This Week In Techdirt History: April 19th - 25th
from the those-were-the-days dept
Five Years Ago
This week in 2015, Sony was once again warning the media not to report on leaked emails — and they even sent a letter to Techdirt, to which we publicly responded — while MPAA boss Chris Dodd was implying that the US should go after Wikileaks for publishing them. Perhaps because the emails revealed things like how the MPAA pirated clips from Google commercials to make its own propaganda videos, and strategized about how to "tell the positive side" of internet censorship. Meanwhile, major record labels were trying to get SOPA by the back door, via a lawsuit against MP3Skull, and the war on owning-what-you-buy was being waged on fronts from GM vehicles to DVDs.
Ten Years Ago
This week in 2010, since everyone had already seen ACTA after the full text leaked, the USTR decided it was time to release it.

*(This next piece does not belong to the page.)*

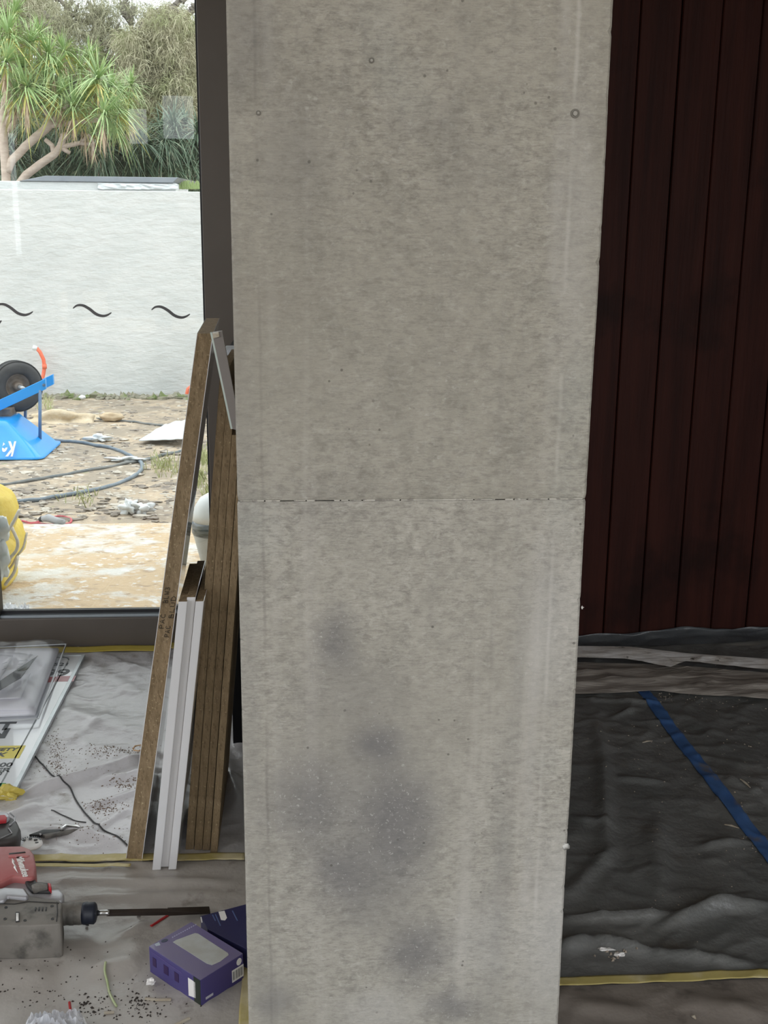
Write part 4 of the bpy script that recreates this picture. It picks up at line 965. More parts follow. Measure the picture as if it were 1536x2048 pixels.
# ================================================================== OUTSIDE
GZ = -.02
def gh(x, y):
    z = -.05 + .018 * noise.noise(Vector((x * 1.1, y * 1.1, 0))) + .010 * noise.noise(Vector((x * 4, y * 4, 3))) + .006 * noise.noise(Vector((x * 13, y * 13, 6)))
    return z
m_dirt = M('sandy_dirt', (.30, .255, .20), (.46, .37, .27), rough=.95, scale=2.6, contrast=(.42, .60), c3=(.20, .17, .145), scale3=5.5, contrast3=(.52, .68), bump=4, bscale=16)
m_slab = M('sandy_concrete_slab', (.62, .61, .58), (.55, .42, .275), rough=.9, scale=4.5, contrast=(.41, .53), stretch=(.8, 1.2, 1), bump=2.5, bscale=22, c3=(.68, .67, .65), scale3=11, contrast3=(.60, .66))
def add_detail(mt, col, sc, a, b_, st=(1, 1, 1)):
    N = mt.node_tree.nodes; L = mt.node_tree.links; b = N['Principled BSDF']; src = b.inputs['Base Color'].links[0].from_socket
    t = N.new('ShaderNodeTexCoord'); mp = N.new('ShaderNodeMapping'); mp.inputs['Scale'].default_value = st; L.new(t.outputs['Object'], mp.inputs[0])
    q = N.new('ShaderNodeTexNoise'); q.inputs['Scale'].default_value = sc; q.inputs['Detail'].default_value = 5; L.new(mp.outputs[0], q.inputs['Vector'])
    r = N.new('ShaderNodeMapRange'); r.inputs[1].default_value = a; r.inputs[2].default_value = b_; L.new(q.outputs['Fac'], r.inputs[0])
    mx = N.new('ShaderNodeMix'); mx.data_type = 'RGBA'; L.new(src, mx.inputs['A']); mx.inputs['B'].default_value = (*col, 1); L.new(r.outputs[0], mx.inputs['Factor'])
    L.new(mx.outputs['Result'], b.inputs['Base Color'])
add_detail(m_dirt, (.60, .55, .47), 22, .60, .68, (.6, 1.4, 1)); add_detail(m_dirt, (.13, .115, .10), 30, .62, .68, (.5, 1.5, 1)); add_detail(m_dirt, (.22, .25, .12), 9, .68, .76)
add_detail(m_slab, (.42, .32, .22), 20, .56, .68, (.8, 1.3, 1)); add_detail(m_slab, (.70, .69, .67), 34, .60, .68, (.8, 1.3, 1))
YWL = 10.36
slabY = fl(200, 1047, GZ).y
struct('ground', MB().grid(lambda u, v: (-9 + 16 * u, slabY - .1 + (YWL + .1 - slabY) * v, gh(-9 + 16 * u, slabY + (YWL - slabY) * v) - (.02 if v < .02 else 0)), 260, 110), m_dirt, smooth=True, fix=False)
struct('ground_far', MB().box(-60, 60, YWL + .2, 70, -.6, -.1).box(-60, -4.31, -60, 3.9, -.6, -.1).box(4.31, 60, -60, 3.9, -.6, -.1).box(-4.31, 4.31, -60, -1.41, -.6, -.11)
       .box(-60, -9, 3.9, YWL + .2, -.6, -.1).box(7, 60, 3.9, YWL + .2, -.6, -.1), m_dirt)
struct('bounce_slab', MB().box(-9, 9, -9, -1.42, -.1, -.04), m_slab)  # unseen pale slab added behind the camera to bounce light onto the pillar
struct('patio_slab', MB().grid(lambda u, v: (-9 + 16 * u, YW + .10 + (slabY - YW - .10) * v, GZ + .003 * noise.noise(Vector((u * 60, v * 8, 0)))), 160, 24)
       .box(-9, 7, slabY - .01, slabY, -.1, GZ), m_slab, smooth=False, fix=False)
zw = aY(200, 381, YWL).z
struct('boundary_wall', MB().box(-14, 8, YWL, YWL + .2, -.2, zw), m_render, bevel=.006)
# moss/soil roughness along the foot of the wall
rs = random.Random(21)
mb = MB()
for i in range(420):
    x = rs.uniform(-4.6, -.2); p = (x, YWL - abs(rs.gauss(.02, .05)) - .085, -.045); mb.blob(p, rs.uniform(.02, .06), rs.uniform(.015, .04), rs.uniform(.012, .05), .5, i, 1)
tag(obj('soil_edge', mb, M('mossy_soil', (.20, .20, .15), (.34, .31, .25), rough=.95, scale=20, c3=(.16, .20, .08), scale3=8, contrast3=(.5, .6)), fix=False), 'mossy soil crumbs along the foot of the white wall', 'soil', kind='stuff')
# stones and litter on the dirt
mb = MB()
for i in range(900):
    px, py = rs.uniform(0, 420), 800 + 245 * rs.random() ** .8; p = fl(px, py, -.045); r = rs.uniform(.006, .02) * (1 if rs.random() < .9 else 1.8)
    mb.blob((p.x, p.y, gh(p.x, p.y)), r * rs.uniform(1, 2.2), r, r * .5, .5, i, 1)
tag(obj('gravel', mb, M('gravel', (.50, .46, .40), (.24, .21, .18), rough=.9, scale=5, contrast=(.45, .5)), fix=False), 'loose stones and clods scattered on the dirt courtyard', 'gravel', kind='stuff')

# ledge behind the wall with dark capping
YL = 11.6; x0 = -9; x1 = aY(352, 370, YL).x; za = aY(200, 364, YL).z
lg = thing('roof_ledge', 'low white parapet with dark grey capping just behind the courtyard wall', 'ledge', ((x0 + x1) / 2, YL, -.1))
obj('parapet', MB().box(x0, x1, YL, YL + 1.2, -.1, za), m_render, lg, bevel=.01)
zc = aY(200, 353, YL).z; xc0 = aY(40, 360, YL).x; xc1 = aY(357, 355, YL).x
obj('capping', MB().hexa([(xc0, YL - .02, za), (x1 - .03, YL - .02, za), (xc1, YL + 1.1, za), (xc0 - .3, YL + 1.1, za)],
                       [(xc0 + .25, YL - .02, zc), (xc1, YL - .02, zc), (xc1 + .1, YL + 1.1, zc), (xc0 - .1, YL + 1.1, zc)]), m_darkcap, lg, bevel=.004)
def fnc(u, v):
    p = aY(196 + 160 * u, 379 - 13 * v * (1 - .25 * u), YL - .012); return (p.x, YL - .012 - .05 * abs(noise.noise(Vector((u * 9 + v * 1.2, v * 1.5, 3)))), p.z)
o = obj('cloth', MB().grid(fnc, 60, 8), m_whitep, lg, smooth=True, solid=.003, fix=False); lab(o, 'wrinkled white cloth over the front')

# ---- wheelbarrow, turned upside down
m_blue = M('bright_blue_steel', (.004, .27, .72), (.006, .30, .78), rough=.32, scale=3, coat=.4)
m_blue2 = M('dull_blue_tube', (.10, .17, .29), (.16, .24, .36), rough=.45, scale=12)
m_tyre = M('black_tyre', (.030, .031, .034), (.055, .055, .058), rough=.75, scale=12)
m_hub = M('rusty_hub', (.13, .10, .08), (.24, .20, .17), rough=.6, metal=.4, scale=18)
gz = -.045
BR_ = fl(97, 907, gz); Yb = BR_.y
wb = thing('wheelbarrow', 'bright blue wheelbarrow turned upside down in the courtyard', 'wheelbarrow', (BR_.x - .40, Yb + .1, gz))
ztop = aY(24, 832, Yb + .12).z
xt = aY(36, 832, Yb + .12).x
cxb = BR_.x - .42
yf = fl(40, 920, gz).y
def ring(x0, x1, y0, y1, z, r, n=6):
    out = []
    for (cx_, cy_, a0) in ((x1 - r, y1 - r, 0), (x0 + r, y1 - r, 90), (x0 + r, y0 + r, 180), (x1 - r, y0 + r, 270)):
        for k in range(n + 1):
            a = math.radians(a0 + 90 * k / n); out.append(Vector((cx_ + r * math.cos(a), cy_ + r * math.sin(a), z)))
    return out
rings = [ring(BR_.x - .92, BR_.x + .012, yf - .012, yf + .62, gz + .004, .07), ring(BR_.x - .92, BR_.x + .012, yf - .012, yf + .62, gz + .018, .07), ring(BR_.x - .90, BR_.x - .008, yf, yf + .60, gz + .018, .06),
         ring(BR_.x - .72, xt + .01, yf + .09, yf + .52, ztop - .03, .06), ring(BR_.x - .70, xt - .02, yf + .11, yf + .50, ztop, .05)]
n = len(rings[0]); mb = MB(); mb.add([p for r in rings for p in r], [(i * n + j, i * n + (j + 1) % n, (i + 1) * n + (j + 1) % n, (i + 1) * n + j) for i in range(len(rings) - 1) for j in range(n)] + [tuple((len(rings) - 1) * n + j for j in range(n))])
obj('tray', mb, m_blue, wb, smooth=True)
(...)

The revised text was only slightly less awful than expected, and of course was missing one piece of information that would have been especially interesting: what each country was pushing for.
Also this week in 2010: Google began releasing stats on info and takedown requests from governments, a look at piracy stats showed the UK ones to be just as bogus as US ones and revealed that the MPAA unsurprisingly refused to share details on how it collected its numbers, and the Canadian entertainment industry was launching a new media campaign to push for draconian copyright laws.
Fifteen Years Ago
This week in 2005, Verizon's CEO was deftly responding to consumer demands by complaining about the very fact that customers want any kind of service at all, while the ISP war on VoIP was bringing more companies in more countries into the fray, as was the recording industry's war on lyrics websites. We took a closer look at the entertainment industry's relationship with federal law enforcement, Microsoft's weak-sauce attempts to keep Encarta competitive with Wikipedia, and the latest impossible promise of perfect DRM (coming just as other providers of copy protection software got locked in a patent battle). This was also the week that Adobe bought Macromedia.